When this arm goes off for marking it will be controlled by a PICAXE Microcontroller. I have only really recently got into programming properly, my only past experience being a graphical interface called Logicator which is used to program the PICAXE Chips. I have been trying to learn Python by making different little programs, such as a number sorting program and a riddles game. I have also bought an Arduino Starter Kit as I enjoy controlling things in the real world, and until I bought the kit I had no electronics at home. Not even a bread board. This will allow me to tinker to my hearts content!
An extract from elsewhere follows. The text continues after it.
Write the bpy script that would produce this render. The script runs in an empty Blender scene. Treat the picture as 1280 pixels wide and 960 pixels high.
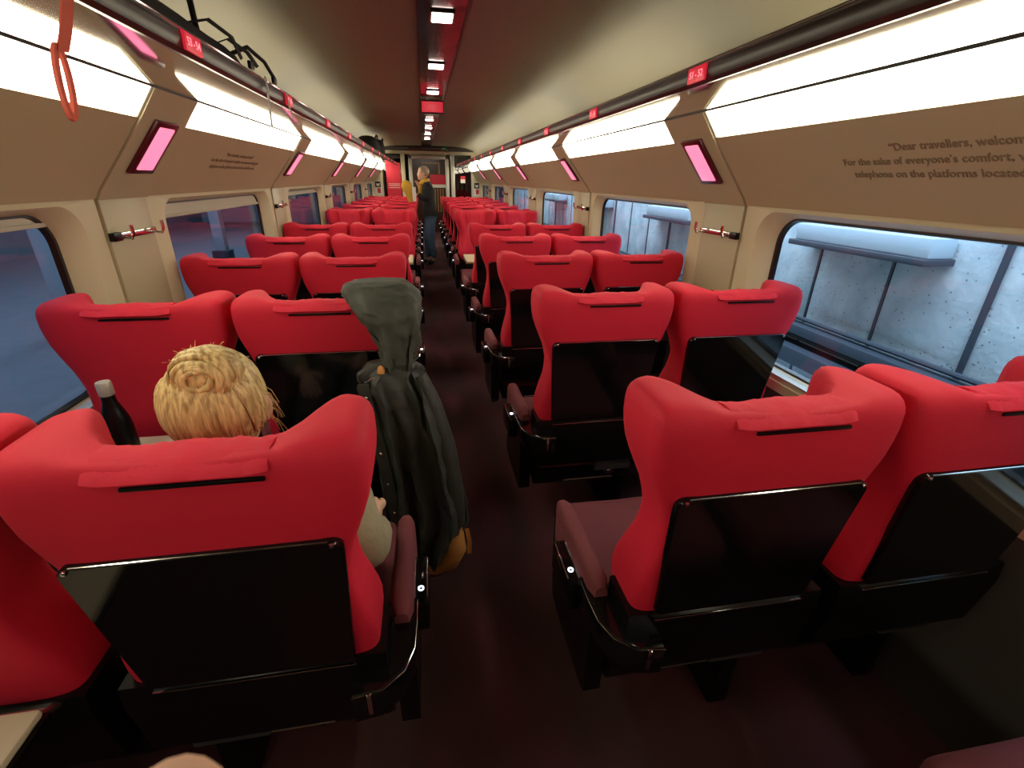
import bpy, bmesh, math, random
from mathutils import Vector, Matrix
random.seed(7)
SC = bpy.context.scene
COL = SC.collection
PI = math.pi

# ------------------------------------------------------------------ materials
def mat(name, col, rough=.5, metal=0, sheen=0, coat=0, emit=None, estr=0, bump=0, bscale=60, spec=None, var=0, vscale=3):
    m = bpy.data.materials.new(name); m.use_nodes = True
    nt = m.node_tree; b = nt.nodes['Principled BSDF']
    b.inputs['Base Color'].default_value = (*col, 1)
    b.inputs['Roughness'].default_value = rough
    b.inputs['Metallic'].default_value = metal
    if sheen:
        b.inputs['Sheen Weight'].default_value = sheen
        b.inputs['Sheen Roughness'].default_value = .4
        b.inputs['Sheen Tint'].default_value = (*[min(1, c*1.3+.04) for c in col], 1)
    if coat: b.inputs['Coat Weight'].default_value = coat; b.inputs['Coat Roughness'].default_value = .05
    if spec is not None: b.inputs['Specular IOR Level'].default_value = spec
    if emit: b.inputs['Emission Color'].default_value = (*emit, 1); b.inputs['Emission Strength'].default_value = estr
    tc = nt.nodes.new('ShaderNodeTexCoord')
    if bump:
        n = nt.nodes.new('ShaderNodeTexNoise'); n.inputs['Scale'].default_value = bscale; n.inputs['Detail'].default_value = 4
        bp = nt.nodes.new('ShaderNodeBump'); bp.inputs['Strength'].default_value = bump; bp.inputs['Distance'].default_value = .01
        nt.links.new(tc.outputs['Object'], n.inputs['Vector']); nt.links.new(n.outputs['Fac'], bp.inputs['Height'])
        nt.links.new(bp.outputs['Normal'], b.inputs['Normal'])
    if var:
        n = nt.nodes.new('ShaderNodeTexNoise'); n.inputs['Scale'].default_value = vscale; n.inputs['Detail'].default_value = 5
        r = nt.nodes.new('ShaderNodeMapRange'); r.inputs['To Min'].default_value = 1-var; r.inputs['To Max'].default_value = 1+var
        v = nt.nodes.new('ShaderNodeMix'); v.data_type = 'RGBA'; v.blend_type = 'MULTIPLY'; v.inputs[0].default_value = 1
        v.inputs[6].default_value = (*col, 1)
        nt.links.new(tc.outputs['Object'], n.inputs['Vector']); nt.links.new(n.outputs['Fac'], r.inputs['Value'])
        nt.links.new(r.outputs[0], v.inputs[7]); nt.links.new(v.outputs[2], b.inputs['Base Color'])
    return m

M = {}
M['red'] = mat('red_velvet', (.60, .005, .030), .75, sheen=.10, bump=.08, bscale=220, var=.10, vscale=7)
M['redcover'] = mat('red_cover_cloth', (.62, .010, .038), .8, sheen=.15, bump=.25, bscale=40, var=.12, vscale=9)
M['maroon'] = mat('maroon_velour', (.15, .030, .036), .85, sheen=.6, bump=.1, bscale=200, var=.12, vscale=8)
M['black'] = mat('black_gloss', (.004, .004, .004), .10, coat=0)
M['plastic'] = mat('black_plastic', (.0035, .0035, .0035), .3, spec=.3)
M['grey_box'] = mat('grey_metal_box', (.06, .06, .062), .45, metal=.3)
M['chrome'] = mat('chrome', (.75, .73, .7), .12, metal=1)
M['brushed'] = mat('brushed_bar', (.55, .48, .38), .35, metal=1)
M['cream'] = mat('cream_moulding', (.62, .55, .36), .45, bump=.02, bscale=90)
M['panel'] = mat('beige_panel', (.47, .40, .25), .42, bump=.02, bscale=90)
M['pillar'] = mat('pillar_panel', (.48, .42, .27), .40, bump=.02, bscale=90)
M['ceiling'] = mat('ceiling_panel', (.32, .275, .175), .5)
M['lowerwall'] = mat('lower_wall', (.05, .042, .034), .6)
M['channel'] = mat('ceiling_channel', (.035, .022, .02), .22, coat=.5)
M['mirror'] = mat('rack_glass_underside', (.86, .86, .82), .06, metal=1)
M['rail'] = mat('dark_rail', (.030, .023, .017), .32, metal=.15)
M['gasket'] = mat('black_gasket', (.008, .008, .008), .3)
M['band'] = mat('light_diffuser', (.9, .9, .85), .5, emit=(1, .925, .70), estr=14)
M['pink'] = mat('pink_lamp_glow', (.8, .3, .4), .3, emit=(1, .22, .40), estr=1.15)
M['pinkframe'] = mat('dark_red_frame', (.10, .006, .014), .3)
M['spot'] = mat('ceiling_spot_glow', (.9, .8, .8), .4, emit=(1, .74, .66), estr=16)
M['display'] = mat('display_face', (.3, .01, .02), .3, emit=(1, .03, .06), estr=.5)
M['digit'] = mat('display_digit', (.8, .1, .12), .3, emit=(1, .16, .2), estr=2.2)
M['inkbrown'] = mat('brown_lettering', (.265, .205, .125), .5)
M['led'] = mat('white_led', (.9, .9, 1), .3, emit=(.75, .85, 1), estr=2.5)
M['white'] = mat('off_white', (.75, .72, .62), .5)
M['table'] = mat('cream_table_top', (.66, .58, .40), .35)
M['teal'] = mat('teal_cloth', (.06, .22, .26), .8, bump=.2, bscale=30)
M['blackcloth'] = mat('black_bag_cloth', (.012, .012, .012), .75, bump=.3, bscale=60)
M['strapred'] = mat('red_orange_strap', (.62, .09, .05), .7)
M['strapwhite'] = mat('pale_strap', (.55, .52, .45), .7)
M['coat'] = mat('dark_olive_cloth', (.026, .027, .020), .62, sheen=.3, bump=.7, bscale=20, var=.15, vscale=12)
M['hood'] = mat('olive_hood_cloth', (.044, .047, .034), .7, sheen=.3, bump=.7, bscale=18, var=.15, vscale=12)
M['tan'] = mat('tan_leather', (.62, .27, .07), .5, bump=.2, bscale=50, var=.12, vscale=14)
M['skin'] = mat('skin', (.70, .42, .29), .5)
M['beigecoat'] = mat('beige_jacket_cloth', (.34, .30, .19), .8, bump=1, bscale=16)
M['trousers'] = mat('grey_trousers', (.06, .065, .07), .85)
M['jeans'] = mat('blue_denim', (.055, .11, .19), .85, bump=.2, bscale=50, var=.2, vscale=9)
M['mancoat'] = mat('black_wool', (.010, .011, .012), .9)
M['scarf'] = mat('mustard_knit', (.62, .38, .05), .9, bump=.4, bscale=60)
M['shoe'] = mat('black_shoe', (.01, .01, .01), .4)
M['notice_black'] = mat('notice_black', (.02, .02, .02), .5)
M['notice_red'] = mat('notice_red', (.55, .02, .04), .5)
M['red_panel'] = mat('flat_red', (.62, .012, .04), .4, emit=None)
M['doorbrown'] = mat('dark_brown_door', (.05, .022, .012), .3)
M['wood'] = mat('door_trim_tan', (.35, .2, .08), .4)
M['alu'] = mat('pale_aluminium', (.55, .53, .46), .4, metal=.3)
M['green'] = mat('exit_green', (.01, .16, .07), .4)
M['blind'] = mat('pale_blind', (.55, .52, .42), .7)
M['outmetal'] = mat('blue_grey_steel', (.045, .055, .075), .5)
M['outpale'] = mat('pale_painted_steel', (.46, .55, .62), .5)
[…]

So my question is, has anyone in this community got any experience with Arduino Control and if so what sort of set-up would you recommend for controlling the arm. I was thinking a series of potentionmeters, two touch pads or a Joystick. Something cool and intuitive to make it easier to control.

Thanks all,

Using an arduino and a bunch of pots, you can probably write all your code in less than 20 lines. So, yes, that is by far the easiest way to go. If you have any Java experience, making a GUI in processing and connecting that via Serial to the arm will be a piece of cake, and probably much more user friendly. Then you can simply use keyboard input and on-screen buttons/sliders to control the arm.

IMO, the ultimate controller would be a smaller version of the arm with pots at the joints, where the larger version mimics the smaller version. So the user simply manipulates the mini arm, and the big one copies their motion.
Raptortech makes some good valid comments and I like the idea of a smaller version with pots on the joints.

But the real use of robot arms in industry is for repetitive tasks like assembly, welding or painting.

I would concentrate on the programming side and make it do something like pick up a pen and draw a shape. Or put a lid on a jar - something that would need some sensors to locate the parts and put them together.


Well-known member
You could use your RC transmitter! Feed the signals from a receiver to the UNO, process them, and resend to the servos for the arm motions. 4 independent axis controls at your fingertips and the arduino could be programmed to interpret certain stick combinations and switch positions for additional movements or set pieces.



Tales of a Rookie
All interesting ideas! I have seen the idea of making a mini version and mapping its movements online before, it looks great and may be future project that I can do. I may start by getting the arm to do things automatically using sensors as Kevin said, then use my RC transmitter to control it from range and then use a smaller version of the arm to control it.

Watch the articles space as when the build is fully complete I am going to post an article on the build as well as a timelase that shows the whole build process!

Thanks for all the input, and if you have an questions about how it was built then don't hesitate to ask, anyone who is into servo control would love building one of these.